It does not happen very often. Prior to children, maybe only once a year, even. When I have proper childcare (Henry is at school and E is taken care of, minimum 15 hrs a week) I can go weeks and weeks w/o losing it. But one week...ONE WEEK of no childcare for Henry and only 3 hours total for E, and I lost it almost once a day.
The sad thing is that none of it is ever Henry's fault even though it is always directed at him. For instance, yesterday I was putting E down for her nap and she did this miraculous thing. She fell asleep while I was nursing her. While this was the requirement for Henry to take naps back in the day, for Eleanor it is a rare bonding-treat for me. I was enjoying the back and forth in the chair and her little sounds and closed eyelids , the hum of the white noise, the sunshine through a parted curtain, and then SCREAMS from the kitchen. They woke Eleanor up. And they made me see red because I knew it was going to be about something that did not warrant such a scream. And I was right. I bolted out of the chair with a now wide awake and terrified E and yelled at him. Then he had something to cry about. I know my losing it does not help. It makes it worse. And worse and worse. And then I get pleading sobs, "Please don't be mad at me, mooooooom." which is like the most awful thing to ever hear your kid say, and then I am instantly sorry and feel terrible and want to crush Henry in my bosom and beg forgiveness. Nice, huh? Good parenting all around, I say.
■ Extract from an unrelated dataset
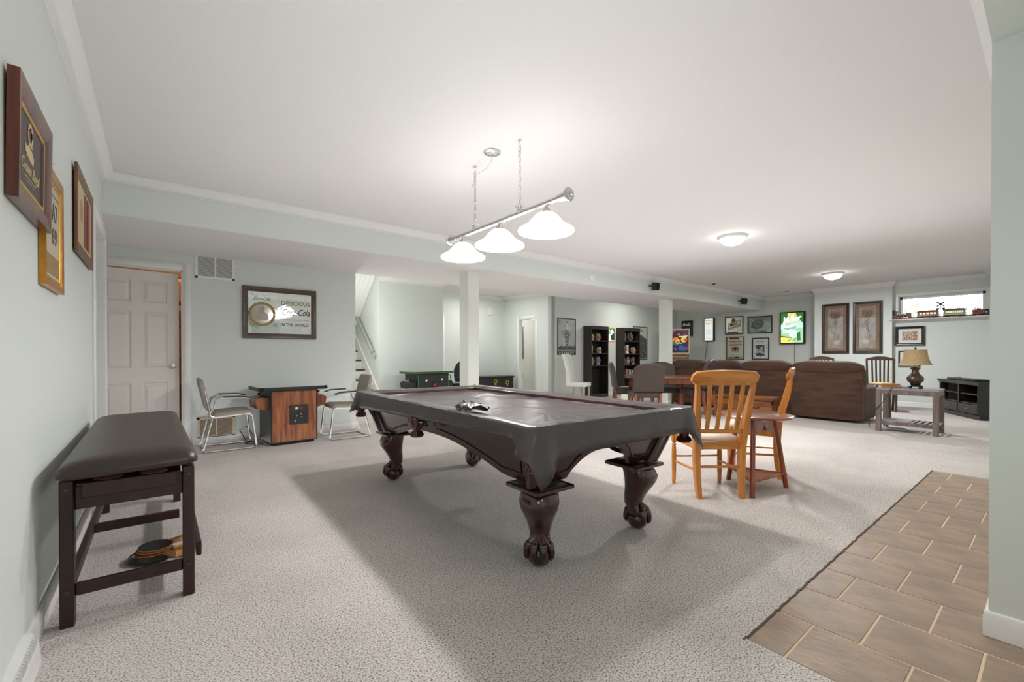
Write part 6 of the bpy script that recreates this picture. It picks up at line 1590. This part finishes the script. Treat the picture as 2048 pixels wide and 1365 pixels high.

I can be a stay at home mom for one. I can't do it with two. Not at this age. Their needs are just so different--it's impossible to make all three of us happy.
This morning I was feeding E and wondering why I do not feel as close to her at this point as I did Henry. I'm not sure why it's taken me almost 9 months to figure this out but obviously it's because her and I are never alone together. My attention is always divided between her and Henry. She gets me a lot but rarely solo. And when dad is around during the weekend I want family time--the four of us. And even when her and I are alone briefly, my mind can be elsewhere and I'm exhausted. I guess I never really thought about all that before E arrived. I thought it would be the same with her as it was with H. I was really looking forward to those dates to the grocery store and afternoons lying around, but now they are double dates and the lying around includes protecting her head from the three year old jumping up and down next to us.
It's not all work though. It's pretty great to see Henry and Eleanor laughing at each other, which is a daily occurrence. They both are doing this thing now where they blow water out of their mouths at the table and then laugh hysterically at each other. And her laugh makes Henry laugh more which makes E laugh more which makes me laugh.
Good times, indeed.
I have to tell myself EVERY SINGLE DAY that NO ONE can be a GOOD parent all the time AND NO ONE can be a BAD parent all the time. I think I have the "sicknees" you had with Henry. If she cries I want to fix it. If she is awake then I feel horrible if I JUST CAN'T entertain her for EVERY minute. I mean it is just us...but then again it IS just us. I get tired...the dogs need something...I have to do dishes or she won't have bottles. I am sure you TOTALLY know what I am say'n.